## Aim
Only the lines from the start of the material through the line containing "(.92, .95, 1))" are to be extracted, exactly as they appear.

Scripts that build scenes
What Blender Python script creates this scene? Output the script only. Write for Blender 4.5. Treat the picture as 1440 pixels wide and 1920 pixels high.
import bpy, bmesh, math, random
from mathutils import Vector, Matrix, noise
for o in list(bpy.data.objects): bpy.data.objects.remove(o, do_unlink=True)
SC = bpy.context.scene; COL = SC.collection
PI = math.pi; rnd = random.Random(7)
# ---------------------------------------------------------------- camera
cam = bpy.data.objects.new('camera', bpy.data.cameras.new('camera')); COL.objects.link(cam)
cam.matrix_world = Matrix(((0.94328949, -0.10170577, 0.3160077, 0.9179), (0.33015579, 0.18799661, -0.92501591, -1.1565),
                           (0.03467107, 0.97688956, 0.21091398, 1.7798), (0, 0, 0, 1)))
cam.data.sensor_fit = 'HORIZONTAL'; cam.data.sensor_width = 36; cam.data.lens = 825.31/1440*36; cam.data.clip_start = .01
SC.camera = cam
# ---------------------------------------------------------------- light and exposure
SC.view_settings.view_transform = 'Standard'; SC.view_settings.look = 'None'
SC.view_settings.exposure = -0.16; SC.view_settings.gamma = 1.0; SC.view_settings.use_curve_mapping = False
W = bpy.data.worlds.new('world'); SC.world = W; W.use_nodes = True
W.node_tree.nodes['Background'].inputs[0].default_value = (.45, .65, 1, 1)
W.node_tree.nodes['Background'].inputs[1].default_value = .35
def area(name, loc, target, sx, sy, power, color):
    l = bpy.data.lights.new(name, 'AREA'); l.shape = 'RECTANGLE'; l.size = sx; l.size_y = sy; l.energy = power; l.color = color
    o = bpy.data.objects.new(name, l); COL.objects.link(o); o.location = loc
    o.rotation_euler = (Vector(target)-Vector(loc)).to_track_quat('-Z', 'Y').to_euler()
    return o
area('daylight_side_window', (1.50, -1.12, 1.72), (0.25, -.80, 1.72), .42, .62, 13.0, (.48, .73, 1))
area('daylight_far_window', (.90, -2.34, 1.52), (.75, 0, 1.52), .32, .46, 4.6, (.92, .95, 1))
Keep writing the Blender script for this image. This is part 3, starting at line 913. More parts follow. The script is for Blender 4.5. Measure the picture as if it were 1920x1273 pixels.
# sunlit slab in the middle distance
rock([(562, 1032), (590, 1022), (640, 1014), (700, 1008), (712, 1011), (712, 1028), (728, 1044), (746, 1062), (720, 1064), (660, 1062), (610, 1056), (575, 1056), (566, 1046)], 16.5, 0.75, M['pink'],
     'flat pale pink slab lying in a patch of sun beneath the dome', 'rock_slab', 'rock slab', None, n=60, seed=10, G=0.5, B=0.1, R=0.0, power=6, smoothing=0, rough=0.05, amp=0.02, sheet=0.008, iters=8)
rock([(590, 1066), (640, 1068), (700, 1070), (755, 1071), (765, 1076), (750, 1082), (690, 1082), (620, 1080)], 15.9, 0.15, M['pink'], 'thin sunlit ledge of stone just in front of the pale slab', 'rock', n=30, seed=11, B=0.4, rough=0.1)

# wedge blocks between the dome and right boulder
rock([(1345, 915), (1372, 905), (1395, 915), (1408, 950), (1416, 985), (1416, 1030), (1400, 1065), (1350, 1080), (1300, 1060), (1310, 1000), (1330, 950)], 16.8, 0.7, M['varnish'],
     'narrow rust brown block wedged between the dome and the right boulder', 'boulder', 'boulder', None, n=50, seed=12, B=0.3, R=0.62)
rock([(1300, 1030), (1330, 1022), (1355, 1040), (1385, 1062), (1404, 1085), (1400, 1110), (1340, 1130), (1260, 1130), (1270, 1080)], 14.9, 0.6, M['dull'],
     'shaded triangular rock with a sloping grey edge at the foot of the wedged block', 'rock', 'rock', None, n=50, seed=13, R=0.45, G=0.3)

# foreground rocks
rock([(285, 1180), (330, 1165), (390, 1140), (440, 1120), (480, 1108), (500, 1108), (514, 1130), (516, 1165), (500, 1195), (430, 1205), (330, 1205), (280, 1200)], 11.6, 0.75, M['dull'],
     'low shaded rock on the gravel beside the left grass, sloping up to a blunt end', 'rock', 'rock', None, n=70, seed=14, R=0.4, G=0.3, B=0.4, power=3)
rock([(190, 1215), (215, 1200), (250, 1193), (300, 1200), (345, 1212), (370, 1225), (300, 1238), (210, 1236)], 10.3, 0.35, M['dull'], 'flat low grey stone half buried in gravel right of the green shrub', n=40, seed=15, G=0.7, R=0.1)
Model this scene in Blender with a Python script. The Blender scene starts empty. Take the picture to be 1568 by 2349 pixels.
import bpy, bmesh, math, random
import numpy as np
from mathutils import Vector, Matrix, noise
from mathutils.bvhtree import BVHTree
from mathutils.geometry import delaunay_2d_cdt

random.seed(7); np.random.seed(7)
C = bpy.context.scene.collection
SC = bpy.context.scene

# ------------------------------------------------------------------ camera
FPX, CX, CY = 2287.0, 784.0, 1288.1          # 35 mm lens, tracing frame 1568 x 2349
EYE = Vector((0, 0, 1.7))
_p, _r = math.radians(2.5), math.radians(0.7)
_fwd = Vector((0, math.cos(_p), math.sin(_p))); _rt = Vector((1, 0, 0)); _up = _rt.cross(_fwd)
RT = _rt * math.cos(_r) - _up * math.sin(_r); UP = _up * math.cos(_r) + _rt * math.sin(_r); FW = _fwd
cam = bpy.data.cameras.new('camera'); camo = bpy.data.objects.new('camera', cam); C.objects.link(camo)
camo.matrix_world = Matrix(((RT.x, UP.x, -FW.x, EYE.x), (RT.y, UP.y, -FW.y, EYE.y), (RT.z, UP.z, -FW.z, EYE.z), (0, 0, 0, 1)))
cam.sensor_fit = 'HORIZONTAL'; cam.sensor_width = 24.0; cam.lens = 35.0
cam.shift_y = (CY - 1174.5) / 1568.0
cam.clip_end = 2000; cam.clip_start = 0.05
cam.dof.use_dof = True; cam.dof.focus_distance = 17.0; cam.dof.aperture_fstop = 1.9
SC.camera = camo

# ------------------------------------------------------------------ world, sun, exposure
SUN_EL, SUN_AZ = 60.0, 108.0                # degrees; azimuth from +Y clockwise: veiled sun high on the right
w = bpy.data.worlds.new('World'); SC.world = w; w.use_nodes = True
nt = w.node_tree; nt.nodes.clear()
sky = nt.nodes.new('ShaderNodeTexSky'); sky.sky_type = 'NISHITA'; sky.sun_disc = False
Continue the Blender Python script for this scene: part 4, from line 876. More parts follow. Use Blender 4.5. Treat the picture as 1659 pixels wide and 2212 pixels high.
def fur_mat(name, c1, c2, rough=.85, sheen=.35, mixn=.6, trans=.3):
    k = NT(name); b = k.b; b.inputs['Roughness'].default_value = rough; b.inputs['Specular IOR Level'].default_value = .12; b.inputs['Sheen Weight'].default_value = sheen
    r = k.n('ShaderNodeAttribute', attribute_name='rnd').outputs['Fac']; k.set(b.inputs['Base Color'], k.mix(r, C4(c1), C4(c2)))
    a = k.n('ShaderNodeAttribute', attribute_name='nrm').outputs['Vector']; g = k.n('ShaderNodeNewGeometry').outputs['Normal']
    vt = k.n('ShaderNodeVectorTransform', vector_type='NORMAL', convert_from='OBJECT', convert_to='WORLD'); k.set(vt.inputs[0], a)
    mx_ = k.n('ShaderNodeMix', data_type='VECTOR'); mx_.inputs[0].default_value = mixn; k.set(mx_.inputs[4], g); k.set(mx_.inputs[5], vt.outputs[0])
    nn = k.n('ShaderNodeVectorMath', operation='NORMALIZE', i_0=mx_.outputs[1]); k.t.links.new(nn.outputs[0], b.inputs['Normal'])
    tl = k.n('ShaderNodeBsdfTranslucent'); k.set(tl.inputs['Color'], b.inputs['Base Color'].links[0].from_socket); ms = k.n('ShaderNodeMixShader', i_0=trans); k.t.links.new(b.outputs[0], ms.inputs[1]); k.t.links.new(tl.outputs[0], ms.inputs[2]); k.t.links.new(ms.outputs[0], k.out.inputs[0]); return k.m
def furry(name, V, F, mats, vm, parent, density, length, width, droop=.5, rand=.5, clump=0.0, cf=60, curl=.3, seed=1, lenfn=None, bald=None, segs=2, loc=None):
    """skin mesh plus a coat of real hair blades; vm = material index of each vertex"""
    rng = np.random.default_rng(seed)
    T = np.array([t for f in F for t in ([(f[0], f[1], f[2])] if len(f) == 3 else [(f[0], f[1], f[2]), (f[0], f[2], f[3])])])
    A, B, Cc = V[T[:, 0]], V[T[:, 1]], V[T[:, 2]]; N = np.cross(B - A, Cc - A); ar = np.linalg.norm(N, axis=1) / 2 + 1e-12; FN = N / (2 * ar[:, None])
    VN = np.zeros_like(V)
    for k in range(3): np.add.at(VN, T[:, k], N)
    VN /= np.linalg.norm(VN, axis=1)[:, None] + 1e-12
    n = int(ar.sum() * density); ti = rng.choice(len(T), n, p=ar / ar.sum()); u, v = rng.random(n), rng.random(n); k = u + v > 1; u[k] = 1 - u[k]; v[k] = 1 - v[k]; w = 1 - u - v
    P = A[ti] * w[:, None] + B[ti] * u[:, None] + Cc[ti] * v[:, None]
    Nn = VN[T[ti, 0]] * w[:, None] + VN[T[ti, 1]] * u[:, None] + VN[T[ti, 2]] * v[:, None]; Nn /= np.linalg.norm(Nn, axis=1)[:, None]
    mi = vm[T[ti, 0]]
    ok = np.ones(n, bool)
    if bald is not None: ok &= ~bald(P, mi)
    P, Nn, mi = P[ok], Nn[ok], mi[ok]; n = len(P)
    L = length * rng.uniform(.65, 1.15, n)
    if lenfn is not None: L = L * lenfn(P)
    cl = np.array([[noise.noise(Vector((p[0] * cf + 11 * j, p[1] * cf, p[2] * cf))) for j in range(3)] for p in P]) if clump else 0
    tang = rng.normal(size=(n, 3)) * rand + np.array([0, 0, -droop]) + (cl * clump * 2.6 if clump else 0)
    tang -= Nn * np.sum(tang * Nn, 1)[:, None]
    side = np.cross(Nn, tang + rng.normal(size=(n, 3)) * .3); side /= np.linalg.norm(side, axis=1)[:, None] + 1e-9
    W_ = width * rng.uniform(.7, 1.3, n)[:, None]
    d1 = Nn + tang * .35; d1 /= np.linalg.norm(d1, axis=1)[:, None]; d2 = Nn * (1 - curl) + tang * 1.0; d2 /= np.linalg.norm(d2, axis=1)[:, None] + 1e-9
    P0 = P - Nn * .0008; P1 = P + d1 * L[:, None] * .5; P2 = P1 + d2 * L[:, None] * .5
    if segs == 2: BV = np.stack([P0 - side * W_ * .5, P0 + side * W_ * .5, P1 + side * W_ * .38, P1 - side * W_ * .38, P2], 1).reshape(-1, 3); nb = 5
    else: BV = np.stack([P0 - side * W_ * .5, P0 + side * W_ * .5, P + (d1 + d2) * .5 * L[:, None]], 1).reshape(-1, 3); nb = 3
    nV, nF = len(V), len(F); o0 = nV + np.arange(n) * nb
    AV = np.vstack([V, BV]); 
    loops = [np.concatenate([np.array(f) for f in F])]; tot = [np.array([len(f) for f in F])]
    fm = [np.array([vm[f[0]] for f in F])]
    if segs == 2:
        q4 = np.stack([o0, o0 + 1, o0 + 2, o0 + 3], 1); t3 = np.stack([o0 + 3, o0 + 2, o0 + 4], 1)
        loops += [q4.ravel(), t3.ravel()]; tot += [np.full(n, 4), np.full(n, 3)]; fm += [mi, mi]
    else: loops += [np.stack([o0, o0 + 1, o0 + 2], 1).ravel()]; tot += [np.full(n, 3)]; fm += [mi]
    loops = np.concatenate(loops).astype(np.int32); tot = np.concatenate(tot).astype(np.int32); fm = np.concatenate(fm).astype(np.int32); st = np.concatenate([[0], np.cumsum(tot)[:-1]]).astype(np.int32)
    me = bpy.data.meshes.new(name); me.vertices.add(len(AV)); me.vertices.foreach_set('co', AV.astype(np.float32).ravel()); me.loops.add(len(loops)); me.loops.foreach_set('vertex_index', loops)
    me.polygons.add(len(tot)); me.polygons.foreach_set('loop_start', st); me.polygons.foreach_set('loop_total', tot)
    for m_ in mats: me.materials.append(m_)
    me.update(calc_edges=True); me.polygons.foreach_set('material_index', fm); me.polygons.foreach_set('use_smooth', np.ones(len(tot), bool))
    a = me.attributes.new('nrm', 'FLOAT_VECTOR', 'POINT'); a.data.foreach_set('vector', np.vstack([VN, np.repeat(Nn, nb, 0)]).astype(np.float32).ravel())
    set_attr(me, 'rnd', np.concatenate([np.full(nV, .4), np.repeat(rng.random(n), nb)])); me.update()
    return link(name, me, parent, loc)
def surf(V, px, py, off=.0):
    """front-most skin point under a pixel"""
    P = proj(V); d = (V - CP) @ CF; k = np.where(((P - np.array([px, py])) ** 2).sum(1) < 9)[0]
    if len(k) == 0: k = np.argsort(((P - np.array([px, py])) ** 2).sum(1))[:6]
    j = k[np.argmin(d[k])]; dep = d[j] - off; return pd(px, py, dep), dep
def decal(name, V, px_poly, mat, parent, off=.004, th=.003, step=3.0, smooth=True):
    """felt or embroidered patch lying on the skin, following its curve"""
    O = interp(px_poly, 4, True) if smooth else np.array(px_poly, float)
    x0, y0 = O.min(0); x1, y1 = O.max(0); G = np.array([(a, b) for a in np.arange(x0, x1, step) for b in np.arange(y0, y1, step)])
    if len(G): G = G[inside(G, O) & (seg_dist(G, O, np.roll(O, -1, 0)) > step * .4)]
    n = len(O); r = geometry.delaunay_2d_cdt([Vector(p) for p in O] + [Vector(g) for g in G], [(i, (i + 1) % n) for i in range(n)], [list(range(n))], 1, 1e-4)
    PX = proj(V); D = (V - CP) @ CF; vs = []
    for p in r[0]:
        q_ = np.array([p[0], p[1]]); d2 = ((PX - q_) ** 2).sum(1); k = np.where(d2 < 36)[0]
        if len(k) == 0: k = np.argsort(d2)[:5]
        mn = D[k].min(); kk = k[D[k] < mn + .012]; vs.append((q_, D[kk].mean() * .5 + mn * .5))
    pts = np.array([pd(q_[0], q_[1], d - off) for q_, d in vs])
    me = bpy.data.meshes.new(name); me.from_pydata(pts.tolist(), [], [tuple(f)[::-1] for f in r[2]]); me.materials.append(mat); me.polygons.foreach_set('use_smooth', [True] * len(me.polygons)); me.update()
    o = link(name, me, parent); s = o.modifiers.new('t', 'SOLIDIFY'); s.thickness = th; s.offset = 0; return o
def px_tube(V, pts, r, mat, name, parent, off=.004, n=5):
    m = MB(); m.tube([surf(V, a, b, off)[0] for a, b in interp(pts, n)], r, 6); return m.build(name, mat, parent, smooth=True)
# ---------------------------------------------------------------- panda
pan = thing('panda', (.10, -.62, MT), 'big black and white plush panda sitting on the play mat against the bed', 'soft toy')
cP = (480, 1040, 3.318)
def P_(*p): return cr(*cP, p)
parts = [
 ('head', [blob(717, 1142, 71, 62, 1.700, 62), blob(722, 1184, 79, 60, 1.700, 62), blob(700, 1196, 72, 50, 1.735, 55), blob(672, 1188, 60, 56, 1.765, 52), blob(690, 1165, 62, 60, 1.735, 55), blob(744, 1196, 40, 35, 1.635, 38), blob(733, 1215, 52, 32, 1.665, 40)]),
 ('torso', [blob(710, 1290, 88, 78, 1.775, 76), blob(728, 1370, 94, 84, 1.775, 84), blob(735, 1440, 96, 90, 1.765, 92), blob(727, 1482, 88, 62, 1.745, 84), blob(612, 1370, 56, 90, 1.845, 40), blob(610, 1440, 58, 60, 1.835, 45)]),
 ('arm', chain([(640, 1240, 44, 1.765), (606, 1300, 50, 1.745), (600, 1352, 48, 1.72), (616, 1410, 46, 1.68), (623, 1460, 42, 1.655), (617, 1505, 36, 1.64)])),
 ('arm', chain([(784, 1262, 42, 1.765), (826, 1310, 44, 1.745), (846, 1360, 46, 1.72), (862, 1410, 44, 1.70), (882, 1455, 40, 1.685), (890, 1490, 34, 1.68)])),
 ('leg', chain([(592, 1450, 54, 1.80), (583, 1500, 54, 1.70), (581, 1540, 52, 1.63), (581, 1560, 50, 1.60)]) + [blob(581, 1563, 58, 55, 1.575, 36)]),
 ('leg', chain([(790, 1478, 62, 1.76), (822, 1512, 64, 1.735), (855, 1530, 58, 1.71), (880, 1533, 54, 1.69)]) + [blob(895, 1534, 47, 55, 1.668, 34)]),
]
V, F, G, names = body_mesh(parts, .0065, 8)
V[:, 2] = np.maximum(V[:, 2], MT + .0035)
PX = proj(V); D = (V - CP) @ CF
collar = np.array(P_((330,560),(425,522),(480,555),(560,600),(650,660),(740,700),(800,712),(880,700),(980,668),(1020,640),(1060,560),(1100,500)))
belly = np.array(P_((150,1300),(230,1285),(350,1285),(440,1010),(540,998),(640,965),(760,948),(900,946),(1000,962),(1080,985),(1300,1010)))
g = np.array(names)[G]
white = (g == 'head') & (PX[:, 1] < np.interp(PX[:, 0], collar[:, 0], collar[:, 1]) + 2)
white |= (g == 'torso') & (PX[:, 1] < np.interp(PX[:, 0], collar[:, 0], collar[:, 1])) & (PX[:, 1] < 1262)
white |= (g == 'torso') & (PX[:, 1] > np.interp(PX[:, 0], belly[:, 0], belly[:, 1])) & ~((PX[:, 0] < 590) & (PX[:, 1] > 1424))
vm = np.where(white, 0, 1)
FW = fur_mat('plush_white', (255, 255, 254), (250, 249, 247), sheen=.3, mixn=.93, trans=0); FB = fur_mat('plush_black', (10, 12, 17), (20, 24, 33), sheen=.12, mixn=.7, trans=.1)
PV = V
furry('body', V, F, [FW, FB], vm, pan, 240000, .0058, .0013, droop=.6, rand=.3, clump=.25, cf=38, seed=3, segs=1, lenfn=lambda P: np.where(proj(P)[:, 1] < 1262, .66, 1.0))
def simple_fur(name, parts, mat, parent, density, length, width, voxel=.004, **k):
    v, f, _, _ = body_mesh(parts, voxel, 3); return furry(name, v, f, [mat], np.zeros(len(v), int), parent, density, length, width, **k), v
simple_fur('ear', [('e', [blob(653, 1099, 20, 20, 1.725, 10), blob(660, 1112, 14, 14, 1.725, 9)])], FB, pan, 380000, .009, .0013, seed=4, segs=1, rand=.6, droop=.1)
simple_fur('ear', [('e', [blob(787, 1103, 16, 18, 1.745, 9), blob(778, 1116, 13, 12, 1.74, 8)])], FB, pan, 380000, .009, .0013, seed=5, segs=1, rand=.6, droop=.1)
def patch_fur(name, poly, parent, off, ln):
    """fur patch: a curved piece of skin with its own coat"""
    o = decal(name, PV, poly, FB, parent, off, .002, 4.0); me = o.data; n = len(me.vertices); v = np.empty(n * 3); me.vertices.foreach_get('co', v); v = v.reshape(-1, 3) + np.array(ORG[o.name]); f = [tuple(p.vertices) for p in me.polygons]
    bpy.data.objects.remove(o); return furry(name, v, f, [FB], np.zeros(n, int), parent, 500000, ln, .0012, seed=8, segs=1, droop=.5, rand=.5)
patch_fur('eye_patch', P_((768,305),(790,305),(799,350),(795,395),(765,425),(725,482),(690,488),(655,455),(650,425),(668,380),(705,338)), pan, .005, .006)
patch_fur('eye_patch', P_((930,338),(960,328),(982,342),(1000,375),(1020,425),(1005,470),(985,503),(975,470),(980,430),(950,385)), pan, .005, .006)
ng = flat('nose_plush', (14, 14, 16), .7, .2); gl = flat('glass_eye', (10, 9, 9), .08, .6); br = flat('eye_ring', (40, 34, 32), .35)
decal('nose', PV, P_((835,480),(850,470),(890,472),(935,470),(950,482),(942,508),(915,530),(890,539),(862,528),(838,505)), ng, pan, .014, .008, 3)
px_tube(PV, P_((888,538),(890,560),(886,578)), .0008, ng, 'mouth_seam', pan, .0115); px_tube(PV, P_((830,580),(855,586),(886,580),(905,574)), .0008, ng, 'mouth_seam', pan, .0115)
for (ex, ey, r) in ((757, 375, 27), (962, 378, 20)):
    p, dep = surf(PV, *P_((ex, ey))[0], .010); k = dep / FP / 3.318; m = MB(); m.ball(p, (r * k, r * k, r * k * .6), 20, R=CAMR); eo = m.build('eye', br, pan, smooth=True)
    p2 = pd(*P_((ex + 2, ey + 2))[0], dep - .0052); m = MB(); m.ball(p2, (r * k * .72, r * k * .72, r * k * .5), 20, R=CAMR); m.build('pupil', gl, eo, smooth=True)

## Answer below
What Blender Python script creates this scene? Output the script only. Write for Blender 4.5. Treat the picture as 1440 pixels wide and 1920 pixels high.
import bpy, bmesh, math, random
from mathutils import Vector, Matrix, noise
for o in list(bpy.data.objects): bpy.data.objects.remove(o, do_unlink=True)
SC = bpy.context.scene; COL = SC.collection
PI = math.pi; rnd = random.Random(7)
# ---------------------------------------------------------------- camera
cam = bpy.data.objects.new('camera', bpy.data.cameras.new('camera')); COL.objects.link(cam)
cam.matrix_world = Matrix(((0.94328949, -0.10170577, 0.3160077, 0.9179), (0.33015579, 0.18799661, -0.92501591, -1.1565),
                           (0.03467107, 0.97688956, 0.21091398, 1.7798), (0, 0, 0, 1)))
cam.data.sensor_fit = 'HORIZONTAL'; cam.data.sensor_width = 36; cam.data.lens = 825.31/1440*36; cam.data.clip_start = .01
SC.camera = cam
# ---------------------------------------------------------------- light and exposure
SC.view_settings.view_transform = 'Standard'; SC.view_settings.look = 'None'
SC.view_settings.exposure = -0.16; SC.view_settings.gamma = 1.0; SC.view_settings.use_curve_mapping = False
W = bpy.data.worlds.new('world'); SC.world = W; W.use_nodes = True
W.node_tree.nodes['Background'].inputs[0].default_value = (.45, .65, 1, 1)
W.node_tree.nodes['Background'].inputs[1].default_value = .35
def area(name, loc, target, sx, sy, power, color):
    l = bpy.data.lights.new(name, 'AREA'); l.shape = 'RECTANGLE'; l.size = sx; l.size_y = sy; l.energy = power; l.color = color
    o = bpy.data.objects.new(name, l); COL.objects.link(o); o.location = loc
    o.rotation_euler = (Vector(target)-Vector(loc)).to_track_quat('-Z', 'Y').to_euler()
    return o
area('daylight_side_window', (1.50, -1.12, 1.72), (0.25, -.80, 1.72), .42, .62, 13.0, (.48, .73, 1))
area('daylight_far_window', (.90, -2.34, 1.52), (.75, 0, 1.52), .32, .46, 4.6, (.92, .95, 1))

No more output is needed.